Transformation & Organizational Capability / Service
Structured assessment of regulatory leadership maturity — stakeholder influence, decision rights, business partnering, executive communication, and strategic capability.
The Work
Technical excellence is what gets a regulatory leader promoted into the senior ranks. It is rarely what makes them successful once they get there. At the VP and SVP level, the work shifts: from authoring positions to setting them, from managing submissions to influencing portfolio strategy, from leading reviewers to partnering with commercial heads, R&D heads, and the C-suite. Many regulatory leaders are never given a structured way to assess where they are on that shift — or where their team is.

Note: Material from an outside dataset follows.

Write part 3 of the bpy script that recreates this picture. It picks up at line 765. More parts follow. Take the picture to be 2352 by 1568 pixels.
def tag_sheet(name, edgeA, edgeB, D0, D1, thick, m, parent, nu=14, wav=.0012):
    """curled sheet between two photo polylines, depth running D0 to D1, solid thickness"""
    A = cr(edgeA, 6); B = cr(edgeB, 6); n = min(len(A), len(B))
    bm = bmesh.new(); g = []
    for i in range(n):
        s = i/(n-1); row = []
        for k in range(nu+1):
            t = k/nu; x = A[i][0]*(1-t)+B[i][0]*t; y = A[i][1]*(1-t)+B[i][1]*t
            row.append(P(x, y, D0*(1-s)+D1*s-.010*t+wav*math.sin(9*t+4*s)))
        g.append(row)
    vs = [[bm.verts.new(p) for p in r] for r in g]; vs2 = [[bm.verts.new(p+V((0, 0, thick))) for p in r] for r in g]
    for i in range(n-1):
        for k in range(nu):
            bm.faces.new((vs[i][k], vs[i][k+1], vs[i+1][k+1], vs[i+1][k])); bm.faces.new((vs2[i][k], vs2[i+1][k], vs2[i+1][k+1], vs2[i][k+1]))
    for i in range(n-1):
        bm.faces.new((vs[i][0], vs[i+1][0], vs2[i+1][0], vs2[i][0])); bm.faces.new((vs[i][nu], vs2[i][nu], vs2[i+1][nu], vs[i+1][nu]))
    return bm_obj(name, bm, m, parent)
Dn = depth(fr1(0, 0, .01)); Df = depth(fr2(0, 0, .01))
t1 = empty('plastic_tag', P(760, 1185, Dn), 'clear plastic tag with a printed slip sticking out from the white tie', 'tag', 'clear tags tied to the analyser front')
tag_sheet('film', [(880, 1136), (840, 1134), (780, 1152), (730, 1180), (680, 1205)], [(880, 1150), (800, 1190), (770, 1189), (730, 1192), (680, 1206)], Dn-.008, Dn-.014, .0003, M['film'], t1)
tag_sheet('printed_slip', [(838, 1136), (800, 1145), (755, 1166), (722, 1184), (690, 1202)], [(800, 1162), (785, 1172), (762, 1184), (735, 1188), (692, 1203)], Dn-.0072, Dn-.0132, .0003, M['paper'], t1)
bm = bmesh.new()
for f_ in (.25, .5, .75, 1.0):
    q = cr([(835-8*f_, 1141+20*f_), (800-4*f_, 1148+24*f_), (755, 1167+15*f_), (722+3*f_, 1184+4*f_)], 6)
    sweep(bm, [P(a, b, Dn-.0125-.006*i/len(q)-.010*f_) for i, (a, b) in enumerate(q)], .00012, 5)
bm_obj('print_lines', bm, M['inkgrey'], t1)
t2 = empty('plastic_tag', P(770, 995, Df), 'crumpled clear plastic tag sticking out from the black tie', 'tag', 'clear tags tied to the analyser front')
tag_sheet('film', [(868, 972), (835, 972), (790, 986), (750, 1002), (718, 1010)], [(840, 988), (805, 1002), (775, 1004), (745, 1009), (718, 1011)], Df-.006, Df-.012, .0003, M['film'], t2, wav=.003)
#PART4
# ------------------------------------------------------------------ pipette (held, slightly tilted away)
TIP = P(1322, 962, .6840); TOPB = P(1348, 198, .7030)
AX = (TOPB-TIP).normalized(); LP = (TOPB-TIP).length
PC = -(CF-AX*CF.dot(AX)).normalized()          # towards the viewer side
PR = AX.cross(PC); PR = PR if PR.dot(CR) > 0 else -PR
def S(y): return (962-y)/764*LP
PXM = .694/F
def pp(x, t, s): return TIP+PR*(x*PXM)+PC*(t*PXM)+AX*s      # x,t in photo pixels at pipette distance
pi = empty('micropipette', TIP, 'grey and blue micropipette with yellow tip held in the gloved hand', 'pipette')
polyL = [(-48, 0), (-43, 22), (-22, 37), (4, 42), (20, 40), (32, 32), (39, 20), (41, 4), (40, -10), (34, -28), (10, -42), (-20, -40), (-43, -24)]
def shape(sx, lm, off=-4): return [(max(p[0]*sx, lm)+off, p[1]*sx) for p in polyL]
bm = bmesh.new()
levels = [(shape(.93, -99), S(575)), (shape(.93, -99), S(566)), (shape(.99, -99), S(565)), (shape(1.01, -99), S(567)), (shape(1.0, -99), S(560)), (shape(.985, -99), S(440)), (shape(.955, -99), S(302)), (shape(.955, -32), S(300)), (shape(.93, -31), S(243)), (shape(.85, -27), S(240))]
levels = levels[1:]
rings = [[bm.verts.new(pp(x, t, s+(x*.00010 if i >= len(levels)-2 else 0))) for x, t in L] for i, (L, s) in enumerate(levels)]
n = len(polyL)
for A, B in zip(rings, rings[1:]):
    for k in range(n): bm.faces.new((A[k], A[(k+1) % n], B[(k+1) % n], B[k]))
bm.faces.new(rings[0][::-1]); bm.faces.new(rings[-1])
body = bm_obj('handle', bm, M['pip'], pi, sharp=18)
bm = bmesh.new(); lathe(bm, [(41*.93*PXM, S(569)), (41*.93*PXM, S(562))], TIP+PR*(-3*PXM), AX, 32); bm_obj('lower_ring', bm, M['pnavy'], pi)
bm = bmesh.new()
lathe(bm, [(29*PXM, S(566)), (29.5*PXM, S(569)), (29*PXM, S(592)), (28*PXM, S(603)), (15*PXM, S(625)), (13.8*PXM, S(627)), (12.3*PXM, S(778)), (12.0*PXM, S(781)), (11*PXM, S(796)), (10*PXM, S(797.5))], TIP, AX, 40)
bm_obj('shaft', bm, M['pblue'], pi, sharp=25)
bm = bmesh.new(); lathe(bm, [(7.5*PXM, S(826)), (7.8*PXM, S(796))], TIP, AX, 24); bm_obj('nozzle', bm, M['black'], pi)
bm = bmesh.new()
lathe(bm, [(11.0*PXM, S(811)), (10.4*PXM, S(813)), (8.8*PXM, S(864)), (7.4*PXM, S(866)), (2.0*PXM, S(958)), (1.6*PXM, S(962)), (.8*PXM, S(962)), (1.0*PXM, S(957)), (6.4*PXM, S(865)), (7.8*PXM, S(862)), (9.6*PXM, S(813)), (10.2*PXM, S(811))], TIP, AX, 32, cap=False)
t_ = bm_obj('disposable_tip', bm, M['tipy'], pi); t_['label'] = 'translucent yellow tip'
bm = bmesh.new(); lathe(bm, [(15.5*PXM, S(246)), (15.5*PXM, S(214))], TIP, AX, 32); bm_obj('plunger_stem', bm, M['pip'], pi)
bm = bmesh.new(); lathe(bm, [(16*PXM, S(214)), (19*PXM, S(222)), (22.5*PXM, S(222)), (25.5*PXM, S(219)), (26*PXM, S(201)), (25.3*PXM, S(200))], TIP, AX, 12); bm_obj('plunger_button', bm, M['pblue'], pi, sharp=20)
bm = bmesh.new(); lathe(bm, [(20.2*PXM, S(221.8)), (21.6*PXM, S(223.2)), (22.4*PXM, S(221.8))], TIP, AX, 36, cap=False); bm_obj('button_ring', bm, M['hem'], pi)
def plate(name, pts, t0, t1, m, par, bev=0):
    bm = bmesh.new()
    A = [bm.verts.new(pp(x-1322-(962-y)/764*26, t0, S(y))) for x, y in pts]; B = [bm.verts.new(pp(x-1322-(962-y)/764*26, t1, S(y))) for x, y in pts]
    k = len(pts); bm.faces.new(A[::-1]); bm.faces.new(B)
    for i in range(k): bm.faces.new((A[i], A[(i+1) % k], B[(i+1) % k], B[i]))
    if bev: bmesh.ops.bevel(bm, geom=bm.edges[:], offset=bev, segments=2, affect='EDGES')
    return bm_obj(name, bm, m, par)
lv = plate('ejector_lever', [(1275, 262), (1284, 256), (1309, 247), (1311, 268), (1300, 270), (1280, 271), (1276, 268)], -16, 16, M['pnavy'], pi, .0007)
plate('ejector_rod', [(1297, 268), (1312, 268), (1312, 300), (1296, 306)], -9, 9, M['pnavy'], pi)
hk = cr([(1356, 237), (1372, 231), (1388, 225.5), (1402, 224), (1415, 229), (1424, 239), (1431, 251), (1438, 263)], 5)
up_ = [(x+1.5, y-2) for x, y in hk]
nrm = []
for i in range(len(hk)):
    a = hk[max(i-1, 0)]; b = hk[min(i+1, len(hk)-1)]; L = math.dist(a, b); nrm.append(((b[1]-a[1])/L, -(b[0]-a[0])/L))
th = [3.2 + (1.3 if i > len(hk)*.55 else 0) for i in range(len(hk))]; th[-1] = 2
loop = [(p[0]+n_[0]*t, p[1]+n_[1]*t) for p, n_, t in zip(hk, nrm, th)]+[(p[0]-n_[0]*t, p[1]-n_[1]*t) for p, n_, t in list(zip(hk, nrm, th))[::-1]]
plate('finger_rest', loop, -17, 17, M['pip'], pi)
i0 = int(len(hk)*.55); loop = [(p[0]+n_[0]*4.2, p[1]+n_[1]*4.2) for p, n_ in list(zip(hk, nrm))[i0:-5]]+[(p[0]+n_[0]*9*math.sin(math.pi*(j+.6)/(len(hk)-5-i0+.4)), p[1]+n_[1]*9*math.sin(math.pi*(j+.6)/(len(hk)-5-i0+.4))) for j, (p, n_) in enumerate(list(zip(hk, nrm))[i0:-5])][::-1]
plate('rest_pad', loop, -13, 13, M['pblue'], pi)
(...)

The Regulatory Leadership Compass is a structured assessment, not a personality test. It evaluates a regulatory leader (or a team of regulatory leaders) across five dimensions that determine whether the function is treated as a strategic partner or a cost center: stakeholder influence, decision rights, business partnering, executive communication, and strategic capability. Each dimension is grounded in observable behaviors and the specific situations regulatory leaders encounter in life sciences and consumer health organizations.
The Compass is used in four ways. Individual coaching — a senior leader uses the assessment to identify the two or three highest-leverage shifts to make over the next twelve months. Team development — a head of regulatory uses team-level results to design a development plan for direct reports and to clarify where the team needs external support. Succession planning — HR and the head of regulatory use the Compass to identify which high-potential leaders are ready for stretch assignments and which need targeted development first. Post-promotion onboarding — a newly promoted regulatory leader uses the Compass to accelerate the transition from technical lead to business-facing executive.
What the Compass is not: a 360 wrapped in regulatory language. The questions, the rubric, and the development recommendations are anchored in how regulatory leadership actually plays out inside life sciences operating teams — not generic competency frameworks.
Newly promoted regulatory leaders, organizations doing succession planning, team development workshops, or executives moving from technical roles into business-facing regulatory leadership.
A structured individual report, a coaching plan, a team capability map, and recommendations for development priorities.